As you've (maybe not you personally) changed it from its normal sailing position to any normal sailing position i think on this one, as with previous rules, its clear cut. Rudders coming up and going beyond the 400mm are illegal. As up isn't illegal(under the old rules anyway, maybe movement is a better word), and people clearly do it this would seem to be enough evidence to say it is on of the normal positions.
 
A small tweak to the rule would fix it though. if you want to discuss, you know where i am
 
 
 
Matt 

12/03/2020 21:01:13
John Meadowcroft
Hi
In the original post it states that the RYA will issue a briefing note about the new on 4 March.  I also asked on the other thread if a drawing of how the new rule works, could be provided.  I am most interested in locating the transom datum point.  I can’t find either the briefing note or a diagram - can anyone help direct me to them?
thanks
John 

12/03/2020 23:03:43
John Meadowcroft
Hi
In the original post it states that the RYA will issue a briefing note about the new on 4 March.  I also asked on the other thread if a drawing of how the new rule works, could be provided.  I am most interested in locating the transom datum point.  I can’t find either the briefing note or a diagram - can anyone help direct me to them?
thanks
John 

13/03/2020 07:26:51
Matt 3494
Briefing note available after speaking to the RYA and them having to chase the class for permission to publish.
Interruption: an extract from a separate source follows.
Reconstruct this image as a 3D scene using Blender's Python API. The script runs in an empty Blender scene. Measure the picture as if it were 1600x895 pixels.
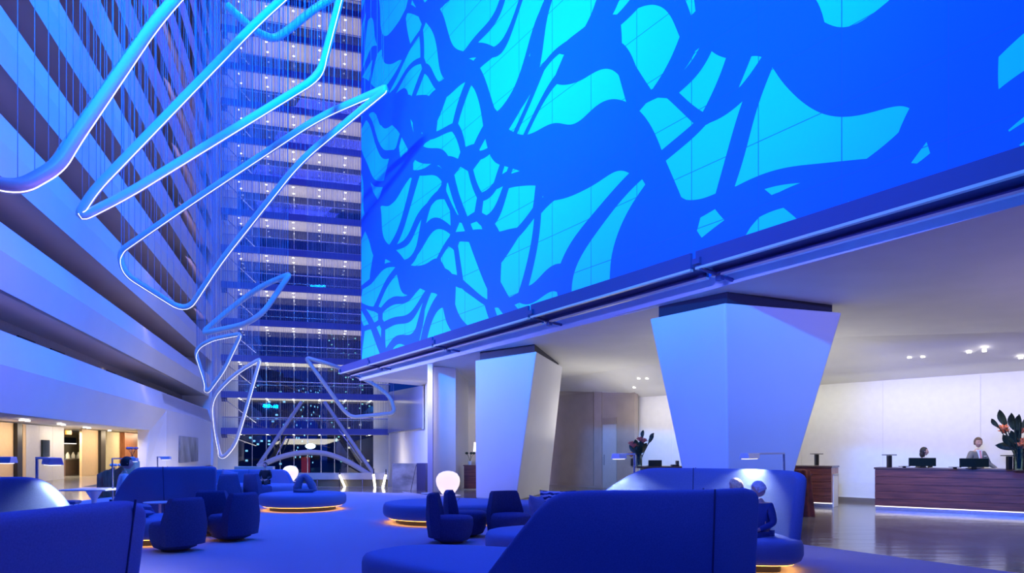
import bpy, bmesh, math, random
from mathutils import Vector, Matrix
from mathutils.bvhtree import BVHTree
random.seed(7)
S = bpy.context.scene
COL = S.collection
PI = math.pi
F, CX, HY, CH = 1067.0, 800.0, 702.0, 1.5      # focal length in pixels, principal column, horizon row, eye height


def P(px, py, Y):
    return Vector(((px - CX) / F * Y, Y, CH + (HY - py) / F * Y))


def G(px, py, z=0.0):
    Y = (z - CH) * F / (HY - py)
    return Vector(((px - CX) / F * Y, Y, z))


def hit(px, n, c):
    d = ((px - CX) / F, 1.0)
    Y = c / (n[0] * d[0] + n[1] * d[1])
    return Vector((d[0] * Y, Y))


# ------------------------------------------------------------------ objects
def tag(o, label=None, cat=None, group=None, kind=None):
    if label: o['label'] = label
    if cat: o['category'] = cat
    if group: o['group'] = group
    if kind: o['kind'] = kind
    return o


def thing(name, label, cat, loc=(0, 0, 0), rz=0.0, group=None):
    o = bpy.data.objects.new(name, None)
    o.empty_display_size = 0.1
    COL.objects.link(o)
    o.location = loc
    o.rotation_euler = (0, 0, rz)
    return tag(o, label, cat, group)


def clone(o, parent=None):
    c = o.copy()
    COL.objects.link(c)
    c.parent = parent
    for ch in o.children:
        clone(ch, c)
    return c


class MB:
    """collects shapes, links them as one mesh"""
    def __init__(self):
        self.v, self.f, self.uv = [], [], None

    def add(self, vs, fs):
        n = len(self.v)
        self.v += [tuple(p) for p in vs]
        self.f += [tuple(i + n for i in f) for f in fs]
        return self

    def box(self, c, s, rz=0.0, m=None):
        hx, hy, hz = s[0] / 2, s[1] / 2, s[2] / 2
        R = Matrix.Rotation(rz, 3, 'Z') if m is None else m
        vs = [Vector(c) + R @ Vector((sx * hx, sy * hy, sz * hz)) for sz in (-1, 1) for sy in (-1, 1) for sx in (-1, 1)]
        return self.add(vs, [(0, 2, 3, 1), (4, 5, 7, 6), (0, 1, 5, 4), (2, 6, 7, 3), (0, 4, 6, 2), (1, 3, 7, 5)])

    def hexa(self, b, t):
        """b, t: four bottom and four top corners, same order"""
        return self.add(list(b) + list(t), [(3, 2, 1, 0), (4, 5, 6, 7)] + [(i, (i + 1) % 4, 4 + (i + 1) % 4, 4 + i) for i in range(4)])

    def loft(self, rings, cap=True, closed_v=False):
        n = len(rings[0])
        vs = [p for r in rings for p in r]
        fs = []
        m = len(rings)
        for i in range(m if closed_v else m - 1):
            for j in range(n):
                a, b = i * n + j, i * n + (j + 1) % n
                c, d = ((i + 1) % m) * n + (j + 1) % n, ((i + 1) % m) * n + j
                fs.append((a, b, c, d))
        if cap and not closed_v:
            fs.append(tuple(range(n - 1, -1, -1)))
            fs.append(tuple((m - 1) * n + j for j in range(n)))
        return self.add(vs, fs)

    def prism(self, poly, fn0, fn1):
        """poly: 2-D outline; fn0/fn1 turn (a, b) into the two end points"""
        return self.loft([[fn0(*p) for p in poly], [fn1(*p) for p in poly]])

    def slab(self, pts, z0, z1):
        return self.loft([[(p[0], p[1], z0) for p in pts], [(p[0], p[1], z1) for p in pts]])

    def tube(self, pts, r, n=8, closed=False, r1=None):
        pts = [Vector(p) for p in pts]
        m = len(pts)
        rings = []
        up = Vector((0, 0, 1))
        prev = None
        for i, p in enumerate(pts):
            if closed:
                d = pts[(i + 1) % m] - pts[i - 1]
            else:
                d = pts[min(i + 1, m - 1)] - pts[max(i - 1, 0)]
            d.normalize()
            if prev is None:
                a = d.cross(up if abs(d.z) < 0.95 else Vector((1, 0, 0))).normalized()
            else:
                a = (prev - d * prev.dot(d)).normalized()
            prev = a
            b = d.cross(a)
            rr = r if r1 is None else r + (r1 - r) * i / max(1, m - 1)
            rings.append([p + (a * math.cos(2 * PI * k / n) + b * math.sin(2 * PI * k / n)) * rr for k in range(n)])
        return self.loft(rings, cap=not closed, closed_v=closed)

    def lathe(self, prof, n=24, c=(0, 0, 0), sx=1.0, sy=1.0):
        rings = [[(c[0] + r * sx * math.cos(2 * PI * k / n), c[1] + r * sy * math.sin(2 * PI * k / n), c[2] + z) for k in range(n)] for r, z in prof]
        return self.loft(rings)

    def ball(self, c, r, n=12, m=None):
        rx, ry, rz = (r, r, r) if not hasattr(r, '__len__') else r
        rings = []
        for i in range(n - 1):
            t = -PI / 2 + PI * (i + 0.5) / (n - 1)
            rings.append([Vector((rx * math.cos(t) * math.cos(2 * PI * k / n), ry * math.cos(t) * math.sin(2 * PI * k / n), rz * math.sin(t))) for k in range(n)])
        if m is not None:
            rings = [[m @ p for p in rg] for rg in rings]
        return self.loft([[Vector(c) + p for p in rg] for rg in rings])

    def build(self, name, mat, parent=None, smooth=None, bevel=0.0, sub=0, solid=0.0):
        me = bpy.data.meshes.new(name)
        me.from_pydata(self.v, [], self.f)
        bm = bmesh.new()
        bm.from_mesh(me)
        bmesh.ops.recalc_face_normals(bm, faces=bm.faces)
        bm.to_mesh(me)
        bm.free()
        me.update()
        if self.uv:
            l = me.uv_layers.new(name='UVMap')
            for lp in me.loops:
                l.data[lp.index].uv = self.uv[lp.vertex_index]
        if smooth is not None:
            me.shade_smooth()
            me.set_sharp_from_angle(angle=math.radians(smooth))
        if mat: me.materials.append(mat)
        o = bpy.data.objects.new(name, me)
        COL.objects.link(o)
        if parent: o.parent = parent
        if solid:
            md = o.modifiers.new('thick', 'SOLIDIFY')
            md.thickness = solid
            md.offset = 0
        if bevel:
            md = o.modifiers.new('bevel', 'BEVEL')
            md.width = bevel
            md.segments = 2
            md.limit_method = 'ANGLE'
            md.angle_limit = math.radians(40)
        if sub:
            md = o.modifiers.new('sub', 'SUBSURF')
            md.levels = md.render_levels = sub
        return o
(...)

https://www.rya.org.uk/racing/measurement/Pages/national-class-rule-interpretations.aspx

It leaves more questions than answers but that seems to be a common theme of the subject and I doubt we will ever know facts and figures.

Still waiting for a coherent reason the committee asked for a rule change for 40 people. While most boats and people understood the rule.